DIRECTION: Give back exactly the lines from the start of the listing to the line containing "PI = math.pi", inclusive, and nothing beyond them.

SOURCE DATA:
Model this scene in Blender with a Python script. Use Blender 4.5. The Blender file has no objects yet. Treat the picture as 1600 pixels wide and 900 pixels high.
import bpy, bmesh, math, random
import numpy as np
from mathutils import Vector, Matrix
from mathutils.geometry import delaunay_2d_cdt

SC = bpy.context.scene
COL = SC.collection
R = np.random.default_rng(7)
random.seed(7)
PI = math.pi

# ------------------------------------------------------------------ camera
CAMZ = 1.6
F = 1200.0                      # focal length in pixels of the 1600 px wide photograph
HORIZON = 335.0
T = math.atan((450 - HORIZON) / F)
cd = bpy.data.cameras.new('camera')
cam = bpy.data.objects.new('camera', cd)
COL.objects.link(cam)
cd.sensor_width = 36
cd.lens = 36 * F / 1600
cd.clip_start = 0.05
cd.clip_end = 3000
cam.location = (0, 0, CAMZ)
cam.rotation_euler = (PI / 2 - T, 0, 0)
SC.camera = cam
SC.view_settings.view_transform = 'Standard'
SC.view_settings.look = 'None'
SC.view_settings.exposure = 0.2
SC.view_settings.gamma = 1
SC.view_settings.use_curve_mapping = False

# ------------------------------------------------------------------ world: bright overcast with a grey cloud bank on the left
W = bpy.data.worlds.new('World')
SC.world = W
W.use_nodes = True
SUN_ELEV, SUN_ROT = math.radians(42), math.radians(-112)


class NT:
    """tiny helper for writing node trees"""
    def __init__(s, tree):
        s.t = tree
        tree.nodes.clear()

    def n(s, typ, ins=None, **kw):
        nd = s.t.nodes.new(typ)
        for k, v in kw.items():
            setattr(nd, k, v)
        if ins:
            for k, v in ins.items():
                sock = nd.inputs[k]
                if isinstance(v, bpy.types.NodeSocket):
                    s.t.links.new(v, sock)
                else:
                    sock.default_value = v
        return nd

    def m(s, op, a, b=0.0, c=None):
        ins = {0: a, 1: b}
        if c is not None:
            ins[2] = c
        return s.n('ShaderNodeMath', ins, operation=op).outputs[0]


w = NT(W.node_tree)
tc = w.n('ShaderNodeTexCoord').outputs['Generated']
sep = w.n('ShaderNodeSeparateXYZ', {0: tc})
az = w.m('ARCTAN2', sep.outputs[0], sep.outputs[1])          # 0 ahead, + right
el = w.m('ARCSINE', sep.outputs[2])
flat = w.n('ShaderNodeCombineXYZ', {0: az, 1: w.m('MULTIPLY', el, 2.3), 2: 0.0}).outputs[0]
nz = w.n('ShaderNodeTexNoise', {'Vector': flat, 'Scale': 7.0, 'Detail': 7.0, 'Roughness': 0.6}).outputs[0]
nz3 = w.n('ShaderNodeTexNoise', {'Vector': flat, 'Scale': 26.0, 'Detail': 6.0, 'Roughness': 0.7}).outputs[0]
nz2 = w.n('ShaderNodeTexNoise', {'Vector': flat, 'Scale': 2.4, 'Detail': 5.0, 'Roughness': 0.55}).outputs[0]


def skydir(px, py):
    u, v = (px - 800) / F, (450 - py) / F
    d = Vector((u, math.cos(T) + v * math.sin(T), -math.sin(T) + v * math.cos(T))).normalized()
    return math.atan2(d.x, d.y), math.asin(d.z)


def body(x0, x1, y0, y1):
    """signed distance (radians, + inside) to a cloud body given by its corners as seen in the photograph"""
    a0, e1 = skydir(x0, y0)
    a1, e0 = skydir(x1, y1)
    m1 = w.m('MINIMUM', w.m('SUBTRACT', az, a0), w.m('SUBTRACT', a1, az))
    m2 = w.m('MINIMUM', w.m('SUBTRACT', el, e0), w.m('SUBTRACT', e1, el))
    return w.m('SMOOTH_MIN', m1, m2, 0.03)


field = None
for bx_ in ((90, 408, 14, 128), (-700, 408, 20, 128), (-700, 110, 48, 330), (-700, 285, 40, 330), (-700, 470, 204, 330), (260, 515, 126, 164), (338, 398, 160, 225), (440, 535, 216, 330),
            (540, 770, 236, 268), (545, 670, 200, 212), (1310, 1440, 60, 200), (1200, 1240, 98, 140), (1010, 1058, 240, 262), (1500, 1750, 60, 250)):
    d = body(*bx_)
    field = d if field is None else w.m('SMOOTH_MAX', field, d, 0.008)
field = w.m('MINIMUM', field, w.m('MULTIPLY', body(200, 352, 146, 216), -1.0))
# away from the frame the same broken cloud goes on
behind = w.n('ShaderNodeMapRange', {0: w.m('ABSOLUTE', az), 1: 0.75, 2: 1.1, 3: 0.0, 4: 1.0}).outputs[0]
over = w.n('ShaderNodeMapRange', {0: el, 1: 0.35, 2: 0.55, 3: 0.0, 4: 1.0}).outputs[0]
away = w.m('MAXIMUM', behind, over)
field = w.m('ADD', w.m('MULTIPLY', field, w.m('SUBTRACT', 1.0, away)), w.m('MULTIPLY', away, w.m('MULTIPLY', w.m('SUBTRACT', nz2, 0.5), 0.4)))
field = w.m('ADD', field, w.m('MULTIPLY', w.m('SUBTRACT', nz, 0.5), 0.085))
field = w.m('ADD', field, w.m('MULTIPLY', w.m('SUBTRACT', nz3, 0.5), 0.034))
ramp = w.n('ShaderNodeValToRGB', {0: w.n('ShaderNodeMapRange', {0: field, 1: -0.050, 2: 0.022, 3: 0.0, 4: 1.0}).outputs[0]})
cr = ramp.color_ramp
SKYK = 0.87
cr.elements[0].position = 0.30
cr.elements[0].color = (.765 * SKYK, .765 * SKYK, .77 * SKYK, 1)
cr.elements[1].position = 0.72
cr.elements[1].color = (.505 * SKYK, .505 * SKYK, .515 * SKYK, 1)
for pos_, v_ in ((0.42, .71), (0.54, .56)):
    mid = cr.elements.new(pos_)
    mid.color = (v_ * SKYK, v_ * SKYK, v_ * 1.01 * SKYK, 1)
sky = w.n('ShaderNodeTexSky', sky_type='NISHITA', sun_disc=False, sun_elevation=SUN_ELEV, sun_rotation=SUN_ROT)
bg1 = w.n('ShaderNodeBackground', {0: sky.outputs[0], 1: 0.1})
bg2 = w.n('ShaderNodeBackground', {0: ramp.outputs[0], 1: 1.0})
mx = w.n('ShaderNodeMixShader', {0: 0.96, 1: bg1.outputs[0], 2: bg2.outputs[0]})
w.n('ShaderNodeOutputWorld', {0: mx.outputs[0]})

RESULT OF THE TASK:
Model this scene in Blender with a Python script. Use Blender 4.5. The Blender file has no objects yet. Treat the picture as 1600 pixels wide and 900 pixels high.
import bpy, bmesh, math, random
import numpy as np
from mathutils import Vector, Matrix
from mathutils.geometry import delaunay_2d_cdt

SC = bpy.context.scene
COL = SC.collection
R = np.random.default_rng(7)
random.seed(7)
PI = math.pi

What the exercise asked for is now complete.